City of God is one of those movies that grabs you, doesn't let go and you hope it never loosens its grip. What an intoxicating portrait of how so many seemingly disparate lives end up becoming intertwined over the course of nearly thirty years. Set in Cidade de Deus, Rio de Janeiro, also known as "the City of God" (hence the title of the film), City of God explores how exactly a massive war between two criminal enterprises began. Turns out, such a feud has humble and unexpected origins in a small neighborhood occupied by a child version of our protagonist Rocket (played as an adult by Alexandre Rodrigues). Rocket guides the viewer through the elaborate story that follows chronicling the rise of eventual big-time criminals like the sadistic Li'l Ze (Leandro Firmino).
To tell that tale though, one can't just know the origins of Li'l Ze, there's plenty of other people and even personal events in the life of Rocket one must learn about in great detail before one can truly understand who Li'l Ze is.
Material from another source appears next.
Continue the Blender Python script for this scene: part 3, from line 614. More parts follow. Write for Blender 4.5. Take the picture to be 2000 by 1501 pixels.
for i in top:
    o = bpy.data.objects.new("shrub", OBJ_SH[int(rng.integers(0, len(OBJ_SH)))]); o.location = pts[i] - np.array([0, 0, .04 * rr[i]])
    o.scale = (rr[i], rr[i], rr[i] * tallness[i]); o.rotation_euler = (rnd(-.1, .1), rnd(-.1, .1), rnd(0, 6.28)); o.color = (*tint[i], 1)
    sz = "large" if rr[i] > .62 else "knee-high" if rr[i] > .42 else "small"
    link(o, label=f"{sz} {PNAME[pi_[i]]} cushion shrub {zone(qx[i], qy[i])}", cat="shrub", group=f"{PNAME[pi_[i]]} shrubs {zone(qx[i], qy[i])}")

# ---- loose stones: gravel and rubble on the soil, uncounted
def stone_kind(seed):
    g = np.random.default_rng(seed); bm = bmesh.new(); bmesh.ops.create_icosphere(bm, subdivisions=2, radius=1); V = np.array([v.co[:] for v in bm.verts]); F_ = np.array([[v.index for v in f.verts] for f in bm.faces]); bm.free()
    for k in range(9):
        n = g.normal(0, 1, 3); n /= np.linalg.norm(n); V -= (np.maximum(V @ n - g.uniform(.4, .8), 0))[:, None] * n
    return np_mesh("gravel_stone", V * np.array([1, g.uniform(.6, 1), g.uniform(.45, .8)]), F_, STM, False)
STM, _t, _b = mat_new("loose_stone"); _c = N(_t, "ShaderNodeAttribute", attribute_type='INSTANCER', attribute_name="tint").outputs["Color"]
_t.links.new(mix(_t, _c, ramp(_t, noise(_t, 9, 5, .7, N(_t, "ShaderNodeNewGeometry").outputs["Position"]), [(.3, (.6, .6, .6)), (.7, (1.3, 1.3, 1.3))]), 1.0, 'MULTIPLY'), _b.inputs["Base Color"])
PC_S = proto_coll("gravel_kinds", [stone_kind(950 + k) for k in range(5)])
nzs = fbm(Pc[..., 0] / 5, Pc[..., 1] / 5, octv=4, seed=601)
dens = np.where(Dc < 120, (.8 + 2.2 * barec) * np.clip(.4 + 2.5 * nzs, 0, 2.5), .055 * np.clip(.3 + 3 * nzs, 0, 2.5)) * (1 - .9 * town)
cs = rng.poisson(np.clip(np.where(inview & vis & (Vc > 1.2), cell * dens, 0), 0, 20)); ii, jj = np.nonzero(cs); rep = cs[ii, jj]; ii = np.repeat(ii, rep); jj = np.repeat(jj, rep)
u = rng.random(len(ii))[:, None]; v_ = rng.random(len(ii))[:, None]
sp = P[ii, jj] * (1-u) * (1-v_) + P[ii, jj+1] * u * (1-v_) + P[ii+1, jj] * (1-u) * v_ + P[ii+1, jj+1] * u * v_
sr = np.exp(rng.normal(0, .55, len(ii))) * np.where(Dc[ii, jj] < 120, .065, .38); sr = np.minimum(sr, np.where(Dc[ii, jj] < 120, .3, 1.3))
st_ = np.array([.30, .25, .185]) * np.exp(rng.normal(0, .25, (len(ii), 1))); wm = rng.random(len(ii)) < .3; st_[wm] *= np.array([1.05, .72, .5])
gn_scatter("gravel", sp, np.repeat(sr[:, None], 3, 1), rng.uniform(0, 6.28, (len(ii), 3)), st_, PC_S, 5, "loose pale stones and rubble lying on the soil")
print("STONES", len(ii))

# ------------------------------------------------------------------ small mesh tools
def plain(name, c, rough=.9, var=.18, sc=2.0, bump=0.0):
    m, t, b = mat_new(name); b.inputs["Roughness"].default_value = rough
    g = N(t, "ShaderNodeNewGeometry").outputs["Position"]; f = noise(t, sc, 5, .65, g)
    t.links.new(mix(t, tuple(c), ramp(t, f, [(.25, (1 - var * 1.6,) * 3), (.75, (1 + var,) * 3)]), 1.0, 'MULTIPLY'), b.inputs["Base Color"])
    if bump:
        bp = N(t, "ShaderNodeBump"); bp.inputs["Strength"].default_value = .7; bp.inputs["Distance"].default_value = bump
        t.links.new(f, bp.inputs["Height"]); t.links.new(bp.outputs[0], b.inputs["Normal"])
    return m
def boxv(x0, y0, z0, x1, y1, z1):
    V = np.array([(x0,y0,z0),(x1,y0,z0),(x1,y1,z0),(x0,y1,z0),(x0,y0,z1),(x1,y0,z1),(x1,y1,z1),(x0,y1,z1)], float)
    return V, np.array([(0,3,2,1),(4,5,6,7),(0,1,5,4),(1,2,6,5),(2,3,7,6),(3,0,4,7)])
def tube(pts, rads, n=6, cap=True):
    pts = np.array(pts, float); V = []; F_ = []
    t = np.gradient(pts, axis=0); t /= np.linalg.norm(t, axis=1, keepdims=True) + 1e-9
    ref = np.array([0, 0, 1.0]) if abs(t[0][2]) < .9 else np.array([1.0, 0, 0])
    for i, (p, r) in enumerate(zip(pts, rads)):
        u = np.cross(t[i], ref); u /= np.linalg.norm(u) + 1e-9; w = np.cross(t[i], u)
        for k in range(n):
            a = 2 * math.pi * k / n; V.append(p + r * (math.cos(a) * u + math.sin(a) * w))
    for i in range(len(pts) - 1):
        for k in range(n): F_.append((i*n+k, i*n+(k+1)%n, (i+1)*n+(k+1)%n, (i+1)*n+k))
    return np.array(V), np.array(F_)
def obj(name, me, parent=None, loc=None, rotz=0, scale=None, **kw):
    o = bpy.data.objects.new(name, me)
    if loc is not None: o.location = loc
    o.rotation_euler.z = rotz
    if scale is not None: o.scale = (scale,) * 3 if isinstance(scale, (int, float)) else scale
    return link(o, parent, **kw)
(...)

The script for City of God is penned by Braulio Mantovani and it's an expansive creation that constantly takes intentionally abrupt detours that allow these characters and the morally complicated world they inhabit to be fleshed out. For instance, in one of the best scenes in all of City of God, we learn about the backstory for the apartment Li'l Ze and his associates now occupy. In the span of a single shot, we see people come, people go, lives flourish, lives disintegrate, criminals rise and criminals fall. It all happened in this one room.
Watching all of this transpire in the span of a single take, with subtly incorporated visual cues like deteriorating wallpaper helping to communicate the passage of time, was an experience that left me awestruck. It's a beautifully executed sequence that perfectly shows how so many people's lives can be interconnected through something as simple as an apartment building as well a demonstration of how fleshed out everyone and everything, including an intimate room, is in this heavily-detailed production. Both of these elements serve as some of the most crucial aspects of City of God and they're both on full display in this exquisitely-executed sequence that may just serve as an effective microcosm of the whole feature.
Capturing so many years in the space of a single shot is one of the countless creative visual flourishes scattered throughout this magnificent piece of filmmaking with another of these flourishes being how vibrantly alive the camera is. Cinematographer Cesar Charlone is constantly moving the camera around, the camera's gaze is constantly shifting as if it's afraid to miss even one second of activity occuring it. Describing the camerawork in this way makes it sound distractingly hyperactive, but instead, Charlone's work behind the persistently moving camera captures the idea that the heavily populated world of City of God is so constantly on the move that the camera can barely keep up with it.
This type of camerawork is also simply ever so fun to watch and this kind of camera movement, as well as numerous instances of brilliant shot compositions, make City of God as rich of a visual experience as it is on a thematic level. That's truly a compliment given how thoroughly compelling this movie is on a character level. The aforementioned story structure that sees hordes of details being attached to everyone in the story ensures that even the most tertiary characters garners some kind of depth and that even manages to include the sadistic Li'l Ze. Despite seeing how much of a vicious killer this character has been since childhood, there's a moment midway through City of God where Li'l Ze manages to elicit empathy from the viewer. Such a seemingly impossible occurrence transpires right after Li'l Ze loses someone near and dear to his heart and in response to this tragic turn of events, he lets out a wail of pain and sorrow.
In that moment, my heart went out to a character who previously inspired only revulsion in me. Like in Barry or Breaking Bad, City of God is so well-written that it manages to get a viewer to feel momentary sympathy for a character that shouldn't be capable of eliciting this sensation. An even greater sense of sympathy is elicited from the viewer towards another criminal figure, Knockout Ned (Seu Jorge), whose transition from mournful soul to bloodthirsty criminal overlord is depicted as a haunting Shakespearean tragedy. City of God doesn't excuse his eventual acts of cruelty like wanton violence nor does it want the viewer to do that but through spending time exploring what personal motivations informed him joining the world of criminal activity in the first time, we're able to empathize with him and see that there's a human being buried under all the gunfire and unquenchable thirst for vengeance.
Ah, vengeance, it's perhaps the element of City of God that most motivates the majority of its characters. The way vengeance serves as a recurring impetus for criminals throughout different generations in Cidade de Deus, Rio de Janeiro reminded me of a line from the song My Shot in Hamilton: "Or will the blood we shed begin an endless cycle of vengeance with death as the only descendant?" Such a cycle sucks in many souls throughout the course of City of God and directors Fernando Meirelles and Katia Lund capture this process in a manner that's harrowing (that scene where Li'l Ze and his men confront a group of child criminals feels like the very definition of harrowing), empathetic and utterly captivating. No wonder I didn't want City of God to let go of me once its ingenious filmmaking grabbed ahold of me.